Es gibt fürwahr kein schwieriger zu gewinnendes Auditorium als CDU-affine Menschen in Berlin. Das habe ich nun wiederholt als Zuhörer erfahren, das habe ich auch wiederholt als Redner erfahren. Rhetoriktrainer aller Länder, kommt nach Berlin ins CDU-Milieu – da könnt ihr was lernen. Auch ein Obama – so er denn deutsch spräche – würde einen sehr sehr schweren Stand haben. Er würde höchstens 40 Prozent holen.

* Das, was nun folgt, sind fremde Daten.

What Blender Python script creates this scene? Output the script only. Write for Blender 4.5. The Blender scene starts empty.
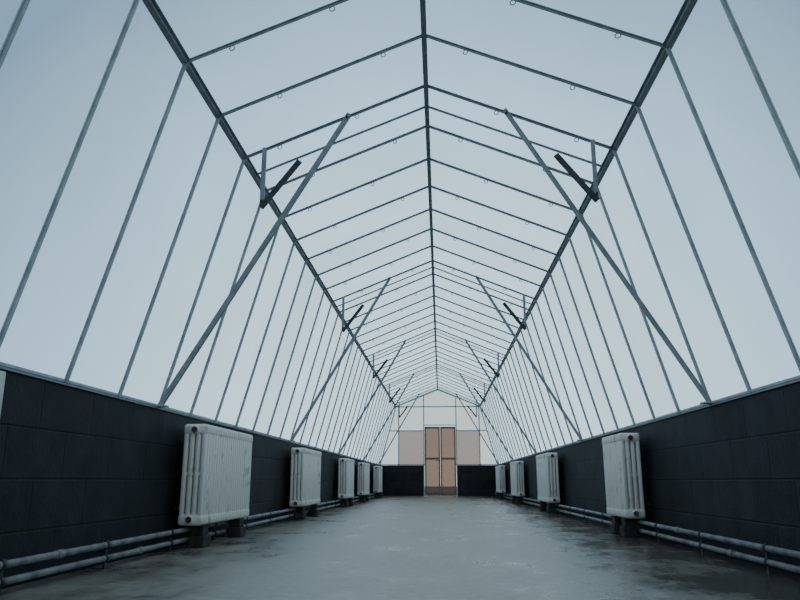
import bpy, bmesh, math, random
from mathutils import Vector, Matrix
random.seed(4)
scene = bpy.context.scene

# ------------------------------------------------------------------ dims
HW, HE = 1.79, 1.312          # half width at sill / at eave
ZS, ZE, ZR = 0.905, 2.69, 3.23  # sill, eave, ridge heights
Y0, Y1 = -2.0, 22.6
YF = 4.68                    # first braced frame
SP = 0.61                    # glazing bar spacing
BAY = SP*7

# ------------------------------------------------------------------ materials
def newmat(name):
    m = bpy.data.materials.new(name); m.use_nodes = True
    nt = m.node_tree; nt.nodes.clear()
    out = nt.nodes.new('ShaderNodeOutputMaterial')
    return m, nt, out
def N(nt, t, **kw):
    n = nt.nodes.new(t)
    for k, v in kw.items():
        setattr(n, k, v)
    return n
def ramp(nt, fac, stops):
    r = nt.nodes.new('ShaderNodeValToRGB')
    e = r.color_ramp.elements
    while len(e) < len(stops): e.new(0.5)
    for i, (p, c) in enumerate(stops):
        e[i].position = p
        e[i].color = (c[0], c[1], c[2], 1) if hasattr(c, '__len__') else (c, c, c, 1)
    nt.links.new(fac, r.inputs['Fac'])
    return r
def painted(name, c1, c2, rough=0.5, metal=0.0, scale=6, bump=0.1, lo=0.35, hi=0.65):
    m, nt, out = newmat(name)
    tc = N(nt, 'ShaderNodeTexCoord')
    no = N(nt, 'ShaderNodeTexNoise'); no.inputs['Scale'].default_value = scale
    no.inputs['Detail'].default_value = 8
    nt.links.new(tc.outputs['Object'], no.inputs['Vector'])
    r = ramp(nt, no.outputs['Fac'], [(lo, c1), (hi, c2)])
    b = N(nt, 'ShaderNodeBsdfPrincipled')
    b.inputs['Roughness'].default_value = rough
    b.inputs['Metallic'].default_value = metal
    nt.links.new(r.outputs['Color'], b.inputs['Base Color'])
    bp = N(nt, 'ShaderNodeBump'); bp.inputs['Strength'].default_value = bump
    bp.inputs['Distance'].default_value = 0.01
    nt.links.new(no.outputs['Fac'], bp.inputs['Height'])
    nt.links.new(bp.outputs['Normal'], b.inputs['Normal'])
    nt.links.new(b.outputs['BSDF'], out.inputs['Surface'])
    return m

def frosted(name, tint, trans=0.5, var=0.06):
    m, nt, out = newmat(name)
    tc = N(nt, 'ShaderNodeTexCoord')
    no = N(nt, 'ShaderNodeTexNoise'); no.inputs['Scale'].default_value = 0.9
    no.inputs['Detail'].default_value = 5
    nt.links.new(tc.outputs['Object'], no.inputs['Vector'])
    # pane-to-pane variation
    sx = N(nt, 'ShaderNodeSeparateXYZ'); nt.links.new(tc.outputs['Object'], sx.inputs[0])
    a = N(nt, 'ShaderNodeMath', operation='SUBTRACT'); a.inputs[1].default_value = YF
    nt.links.new(sx.outputs['Y'], a.inputs[0])
    d = N(nt, 'ShaderNodeMath', operation='DIVIDE'); d.inputs[1].default_value = SP
    nt.links.new(a.outputs[0], d.inputs[0])
    fl = N(nt, 'ShaderNodeMath', operation='FLOOR'); nt.links.new(d.outputs[0], fl.inputs[0])
    wn = N(nt, 'ShaderNodeTexWhiteNoise', noise_dimensions='1D'); nt.links.new(fl.outputs[0], wn.inputs['W'])
    s = N(nt, 'ShaderNodeMath', operation='MULTIPLY_ADD')
    nt.links.new(wn.outputs['Value'], s.inputs[0]); s.inputs[1].default_value = 0.35
    nt.links.new(no.outputs['Fac'], s.inputs[2])
    mr = N(nt, 'ShaderNodeMapRange')
    nt.links.new(s.outputs[0], mr.inputs['Value'])
    mr.inputs['From Min'].default_value = 0.3; mr.inputs['From Max'].default_value = 1.0
    mr.inputs['To Min'].default_value = 1-var; mr.inputs['To Max'].default_value = 1.0
    mx = N(nt, 'ShaderNodeVectorMath', operation='SCALE')
    mx.inputs[0].default_value = tint
    nt.links.new(mr.outputs[0], mx.inputs['Scale'])
    tr = N(nt, 'ShaderNodeBsdfTransparent'); tl = N(nt, 'ShaderNodeBsdfTranslucent')
    nt.links.new(mx.outputs[0], tr.inputs['Color']); nt.links.new(mx.outputs[0], tl.inputs['Color'])
    ms = N(nt, 'ShaderNodeMixShader'); ms.inputs[0].default_value = 1-trans
    nt.links.new(tr.outputs[0], ms.inputs[1]); nt.links.new(tl.outputs[0], ms.inputs[2])
    gl = N(nt, 'ShaderNodeBsdfGlossy'); gl.inputs['Roughness'].default_value = 0.35
    m2 = N(nt, 'ShaderNodeMixShader'); m2.inputs[0].default_value = 0.05
    nt.links.new(ms.outputs[0], m2.inputs[1]); nt.links.new(gl.outputs[0], m2.inputs[2])
    nt.links.new(m2.outputs[0], out.inputs['Surface'])
    return m

M_glass = frosted('frosted_glass', (0.84, 0.95, 1.0), 0.72, 0.16)
M_gup = frosted('gable_glass_light', (0.74, 0.73, 0.70), 0.6)
M_glow = frosted('gable_glass_brown', (0.40, 0.305, 0.265), 0.55, 0.2)
M_dglass = frosted('door_glass_amber', (0.27, 0.175, 0.125), 0.55, 0.1)
M_steel = painted('galvanised_steel', (0.38, 0.44, 0.47), (0.54, 0.60, 0.62), 0.5, 0.0, 14, 0.05)
M_dark = painted('dark_steel', (0.22, 0.26, 0.28), (0.32, 0.365, 0.385), 0.5, 0.0, 14, 0.05)
M_strut = painted('strut_steel', (0.03, 0.035, 0.04), (0.06, 0.07, 0.075), 0.5, 0.2, 14, 0.05)
M_rad = painted('radiator_enamel', (0.62, 0.57, 0.49), (0.92, 0.90, 0.84), 0.45, 0.0, 9, 0.08, 0.28, 0.40)
M_rust = painted('rusty_iron', (0.05, 0.03, 0.02), (0.16, 0.09, 0.06), 0.8, 0.1, 18, 0.3)
M_pipe = painted('pipe_paint', (0.17, 0.19, 0.20), (0.34, 0.36, 0.36), 0.45, 0.1, 10, 0.05)
M_wood = painted('door_wood', (0.19, 0.13, 0.09), (0.28, 0.20, 0.145), 0.6, 0, 5, 0.1)
M_white = painted('white_plastic', (0.6, 0.6, 0.55), (0.75, 0.75, 0.7), 0.4, 0, 5, 0.0)
M_ground = painted('outside_gravel', (0.10, 0.11, 0.09), (0.2, 0.2, 0.17), 0.9, 0, 3, 0.3)
M_plinth = painted('plinth_concrete', (0.03, 0.03, 0.03), (0.07, 0.065, 0.06), 0.9, 0, 12, 0.3)

def wallmat():
    m, nt, out = newmat('black_painted_blockwork')
    geo = N(nt, 'ShaderNodeTexCoord')
    sx = N(nt, 'ShaderNodeSeparateXYZ'); nt.links.new(geo.outputs['Object'], sx.inputs[0])
    ad = N(nt, 'ShaderNodeMath', operation='ADD')
    nt.links.new(sx.outputs['X'], ad.inputs[0]); nt.links.new(sx.outputs['Y'], ad.inputs[1])
    cb = N(nt, 'ShaderNodeCombineXYZ')
    nt.links.new(ad.outputs[0], cb.inputs['X']); nt.links.new(sx.outputs['Z'], cb.inputs['Y'])
    br = N(nt, 'ShaderNodeTexBrick')
    nt.links.new(cb.outputs[0], br.inputs['Vector'])
    br.inputs['Scale'].default_value = 1.0
    br.inputs['Brick Width'].default_value = 0.5
    br.inputs['Row Height'].default_value = 0.22625
    br.inputs['Mortar Size'].default_value = 0.007
    br.inputs['Mortar Smooth'].default_value = 0.8
    br.inputs['Color1'].default_value = (0.020, 0.022, 0.026, 1)
    br.inputs['Color2'].default_value = (0.034, 0.036, 0.041, 1)
    br.inputs['Mortar'].default_value = (0.010, 0.011, 0.013, 1)
    no = N(nt, 'ShaderNodeTexNoise'); no.inputs['Scale'].default_value = 5
    no.inputs['Detail'].default_value = 10
    nt.links.new(geo.outputs['Object'], no.inputs['Vector'])
    r = ramp(nt, no.outputs['Fac'], [(0.3, 0.5), (0.7, 1.0)])
    mx = N(nt, 'ShaderNodeVectorMath', operation='MULTIPLY')
    nt.links.new(br.outputs['Color'], mx.inputs[0]); nt.links.new(r.outputs['Color'], mx.inputs[1])
    b = N(nt, 'ShaderNodeBsdfPrincipled'); b.inputs['Roughness'].default_value = 0.7
    b.inputs['Specular IOR Level'].default_value = 0.35
    nt.links.new(mx.outputs[0], b.inputs['Base Color'])
    n2 = N(nt, 'ShaderNodeTexNoise'); n2.inputs['Scale'].default_value = 60
    nt.links.new(geo.outputs['Object'], n2.inputs['Vector'])
    h = N(nt, 'ShaderNodeMath', operation='MULTIPLY_ADD')
    nt.links.new(br.outputs['Fac'], h.inputs[0]); h.inputs[1].default_value = -1.2
    nt.links.new(n2.outputs['Fac'], h.inputs[2])
    bp = N(nt, 'ShaderNodeBump'); bp.inputs['Strength'].default_value = 0.5
    bp.inputs['Distance'].default_value = 0.005
    nt.links.new(h.outputs[0], bp.inputs['Height']); nt.links.new(bp.outputs[0], b.inputs['Normal'])
    nt.links.new(b.outputs[0], out.inputs['Surface'])
    return m
M_wall = wallmat()

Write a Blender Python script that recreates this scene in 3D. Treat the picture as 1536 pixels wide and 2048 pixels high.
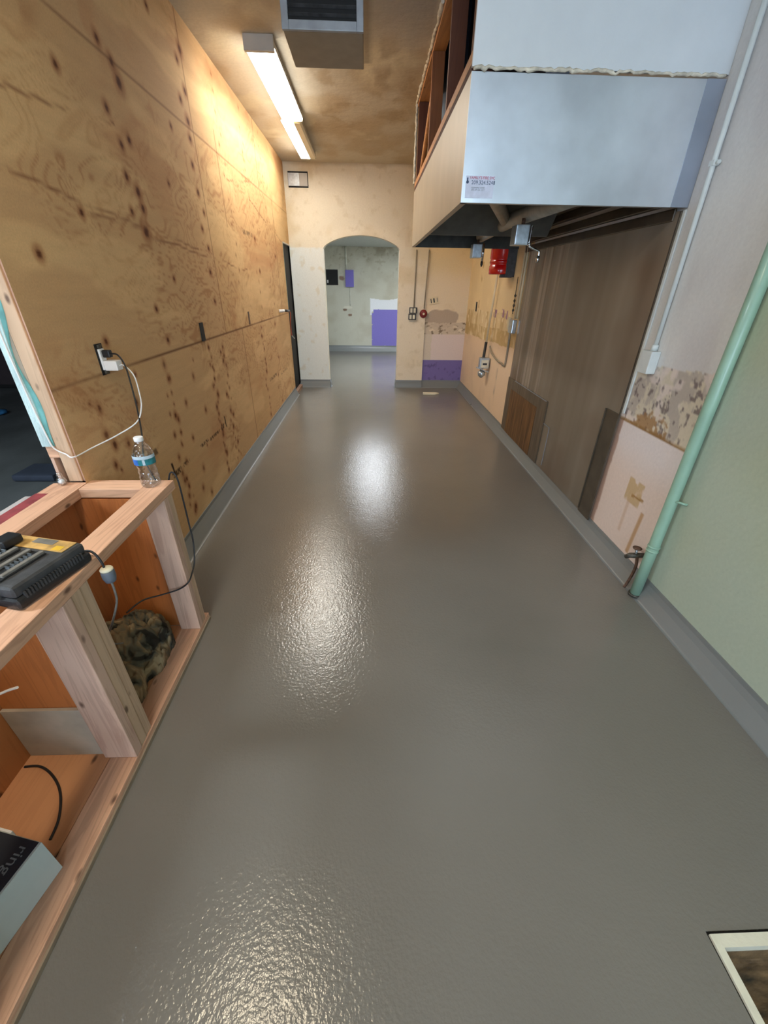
import bpy, bmesh, math, random
import numpy as np
from mathutils import Vector, Matrix
for o in list(bpy.data.objects): bpy.data.objects.remove(o)
S = bpy.context.scene
C = S.collection
random.seed(7)

# ------------------------------------------------------------ camera, world, exposure
FPX = 805.56
pitch, yaw, roll = math.radians(29.2907), math.radians(2.2022), math.radians(0.8747)
cp, sp, cy, sy = math.cos(pitch), math.sin(pitch), math.cos(yaw), math.sin(yaw)
F = Vector((sy*cp, cy*cp, -sp)); Rt = Vector((cy, -sy, 0)); U = Rt.cross(F)
Rr = Rt*math.cos(roll) + U*math.sin(roll); Ur = -Rt*math.sin(roll) + U*math.cos(roll)
cam = bpy.data.cameras.new('camera'); camo = bpy.data.objects.new('camera', cam); C.objects.link(camo)
cam.sensor_fit = 'HORIZONTAL'; cam.sensor_width = 36.0; cam.lens = FPX/1536*36.0
cam.clip_start = 0.02; cam.clip_end = 100
camo.matrix_world = Matrix(((Rr.x, Ur.x, -F.x, 0), (Rr.y, Ur.y, -F.y, 0), (Rr.z, Ur.z, -F.z, 1.5), (0, 0, 0, 1)))
S.camera = camo
W = bpy.data.worlds.new('world'); S.world = W; W.use_nodes = True
W.node_tree.nodes['Background'].inputs[0].default_value = (0.62, 0.75, 1.0, 1)
W.node_tree.nodes['Background'].inputs[1].default_value = 0.05
vs = S.view_settings
vs.view_transform = 'Standard'; vs.look = 'None'; vs.gamma = 1.0; vs.use_curve_mapping = False
vs.exposure = 0.33
LAMP_WARM = (1.0, 0.95, 0.85)
LAMP_POWER = 31.0          # emission of the strip diffusers
LAMP_NEAR = 29.0
SKY_COOL = (0.64, 0.80, 1.0)
WINDOW_POWER = 8.2
BACK_LAMP = 26.0

# ------------------------------------------------------------ materials
def lin(c):
    return tuple(((x/12.92) if x <= 0.04045 else ((x+0.055)/1.055)**2.4) for x in [v/255.0 for v in c])
def mat(name, rgb, rough=0.6, metal=0.0, var=0.12, nscale=12.0, bump=0.0, bscale=60.0, stretch=(1, 1, 1), coat=0.0, spec=0.5):
    m = bpy.data.materials.new(name); m.use_nodes = True
    nt = m.node_tree; b = nt.nodes['Principled BSDF']; L = nt.links
    tc = nt.nodes.new('ShaderNodeTexCoord'); mp = nt.nodes.new('ShaderNodeMapping')
    mp.inputs['Scale'].default_value = stretch
    L.new(tc.outputs['Object'], mp.inputs[0])
    n = nt.nodes.new('ShaderNodeTexNoise'); n.inputs['Scale'].default_value = nscale; n.inputs['Detail'].default_value = 5
    L.new(mp.outputs[0], n.inputs['Vector'])
    r = nt.nodes.new('ShaderNodeValToRGB'); c = lin(rgb)
    r.color_ramp.elements[0].color = tuple(max(0, x*(1-var*2)) for x in c)+(1,)
    r.color_ramp.elements[1].color = tuple(min(1, x*(1+var*1.6)) for x in c)+(1,)
    r.color_ramp.elements[0].position = 0.25; r.color_ramp.elements[1].position = 0.75
    L.new(n.outputs['Fac'], r.inputs[0]); L.new(r.outputs[0], b.inputs['Base Color'])
    b.inputs['Roughness'].default_value = rough; b.inputs['Metallic'].default_value = metal
    b.inputs['Coat Weight'].default_value = coat; b.inputs['Specular IOR Level'].default_value = spec
    if bump:
        n2 = nt.nodes.new('ShaderNodeTexNoise'); n2.inputs['Scale'].default_value = bscale; n2.inputs['Detail'].default_value = 3
        L.new(mp.outputs[0], n2.inputs['Vector'])
        bp = nt.nodes.new('ShaderNodeBump'); bp.inputs['Strength'].default_value = bump; bp.inputs['Distance'].default_value = 0.01
        L.new(n2.outputs['Fac'], bp.inputs['Height']); L.new(bp.outputs[0], b.inputs['Normal'])
    return m
def emis(name, rgb, s):
    m = bpy.data.materials.new(name); m.use_nodes = True
    b = m.node_tree.nodes['Principled BSDF']
    b.inputs['Base Color'].default_value = (0.8, 0.8, 0.8, 1)
    b.inputs['Emission Color'].default_value = tuple(rgb)+(1,); b.inputs['Emission Strength'].default_value = s
    return m
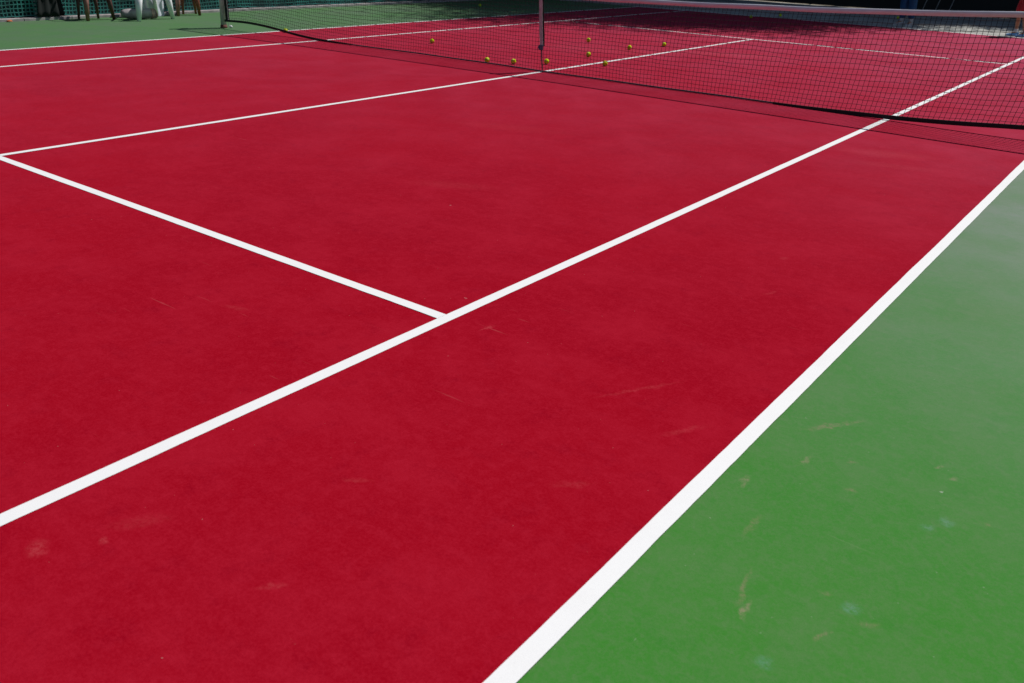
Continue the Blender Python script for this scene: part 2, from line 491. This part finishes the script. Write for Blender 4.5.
# posts
def net_post(sx, label):
    t = empty('net_post', (sx * 6.4, 0, 0))
    tag(t, label, 'post', 'posts of the tennis net')
    lean = -sx * .045
    MB().tube([(0, 0, 0.02), (lean * .5, 0, .55), (lean, 0, 1.12)], .045, 24).build('pole', M['post'], t, smooth=True)
    MB().tube([(0, 0, .0), (0, 0, .012), (-sx * .001, 0, .045)], [.058, .056, .048], 24).build('ground_sleeve', M['rust'], t, smooth=True)
    MB().tube([(lean, 0, 1.12), (lean, 0, 1.135), (lean, 0, 1.145)], [.048, .046, .02], 24).build('cap', M['post'], t, smooth=True)
    w = MB().box((lean * .8 + sx * .06, 0, .82), (.05, .05, .12))
    wd = w.build('winder', M['steel'], t, bevel=.004)
    MB().tube([(lean * .8 + sx * .085, 0, .82), (lean * .8 + sx * .12, 0, .82), (lean * .8 + sx * .12, 0, .70)], .007, 8).build('crank_handle', M['steel'], wd)
    return t
net_post(-1, 'grey-white round net post with rusty foot on the green surround at the far side')
net_post(1, 'grey-white round net post with rusty foot beyond the right edge of the photo')

# centre strap
st = empty('center_strap', (0, 0, 0))
tag(st, 'white centre strap with dark blue buckle holding the net down at the middle', 'strap')
rows = []
for z in np.linspace(.905, .30, 14):
    o_ = -.05 * (z - .3) / .6 - .006
    rows.append([(o_ - .026, -.030 + .004 * math.sin(z * 9), z), (o_, -.034 + .004 * math.sin(z * 9), z), (o_ + .022, -.030 + .004 * math.sin(z * 9), z)])
MB().sheet(rows).build('strap_front', M['strapcloth'], st, thick=.003)
MB().sheet([[(x - .05 * (z - .3) / .6, .018, z) for x in (-.026, -.008, .006)] for z in np.linspace(.905, .30, 8)]).build('strap_back', M['webbing'], st, thick=.003)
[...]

Jedem wackeren Unionsmitglied sei es ins Stammbuch geschrieben: Wer innerhalb der CDU den Sinn des bestehenden gegliederten Schulwesens auch nur im entferntesten  anzweifelt, wird es sehr, sehr schwer haben! Achtung – Karrieren-Lawinengefahr! Das gegliederte Schulwesen ist ein Besitzstand, an dem man nicht ungestraft rütteln sollte – wie Ole von Beust leidvoll gerade in Hamburg erfährt.

Dem sei wie es sei. Für mich war der Abend nicht leidvoll, sondern eine äußerst spannende, lustvolle, belehrende und ermutigende Erfahrung. Frau Schavan hat es geschafft, das, was den Programmkern der CDU ausmacht, in vorbildlicher Weise darzustellen.